Cambridge Arts Restores "Beat The Belt" Mural Celebrating Activists’ Victory Against Planned Highway

Bernard LaCasse’s Beat the Belt Mural painted on a brick wall in Cambridge

Cambridge’s iconic “Beat the Belt” mural will be restored by Cambridge Arts beginning Monday, June 19, 2017. The 37-year-old painting by artist Bernard LaCasse celebrates activists’ defeat in 1970 of the planned “Inner Belt” highway that would have torn through the Cambridgeport neighborhood.

Located on the back wall of 730 Memorial Drive in Cambridge (on the Micro Center building near the Trader Joe’s store), the mural will be repainted to address flaking, fading and water damage.

Rika Smith McNally, Cambridge Arts’ Director of Art Conservation, has been consulting with LaCasse on plans for the repainting, including referring to the artist’s original late 1970s sketch to match the colors it had when first painted. McNally has been leading the conservation team: Regina Gaudette, Elisa Hamilton, Lena McCarthy, Beth Plakidas, Nichole Speciale and Karen Wolff in restoring the mural.

LaCasse, who lived in Cambridge when the mural was first painted and now resides in Brookline, is expected to be at the mural site on Monday morning, June 19, to approve the colors. A team of up to six painters are expected to work on the mural most days between 10 and 4 p.m. through at least June 27, depending on weather. All are welcome to stop by to watch or ask questions of the restorers.

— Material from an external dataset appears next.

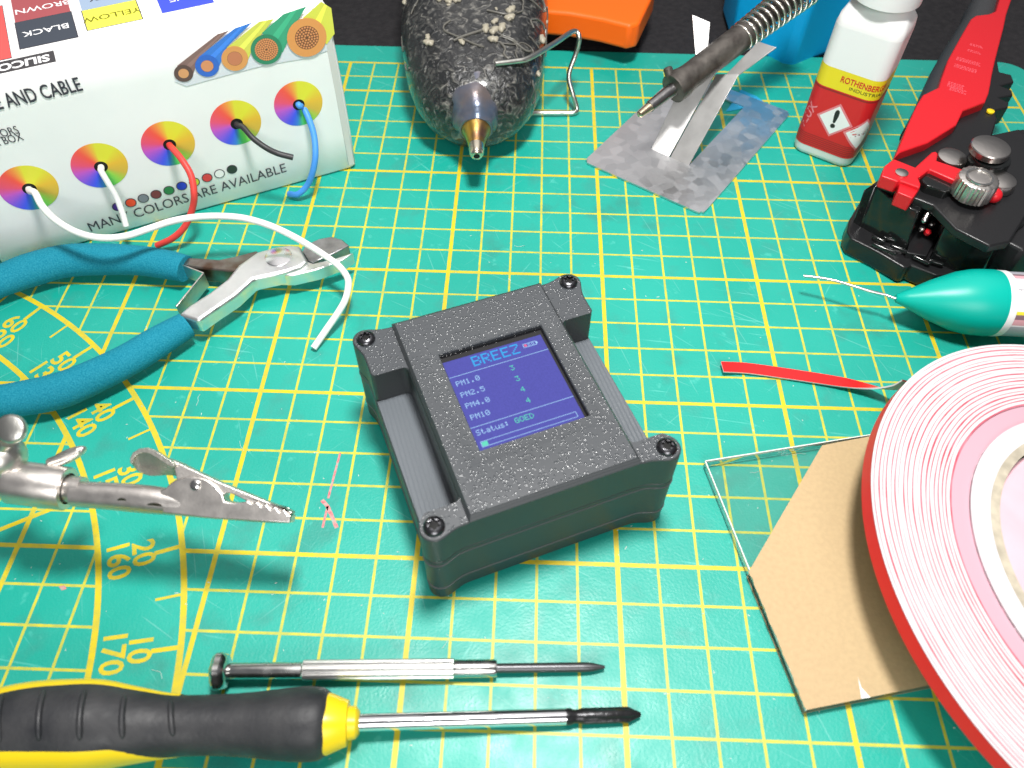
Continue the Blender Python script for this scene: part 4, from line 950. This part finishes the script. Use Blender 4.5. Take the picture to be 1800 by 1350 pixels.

The 75-foot-long mural tells the story of the "Inner Belt,” an eight-lane highway that would have looped around downtown Boston, including right through the neighborhood of Cambridgeport, destroying hundreds of buildings and displacing as many as 4,500 people. For two decades residents fought the plan. “We don’t want a road. We want our homes,” crowds chanted at public meetings and rallies in the early 1960s.

Residents battled the highway until winning the fight in 1970, when Gov. Francis Sargent ordered work halted on the project. Bernie LaCasse's mural, completed in 1980, depicts a crowd of people blocking a bulldozer to commemorate this moment of triumph and celebrate the power of ordinary people to make a difference.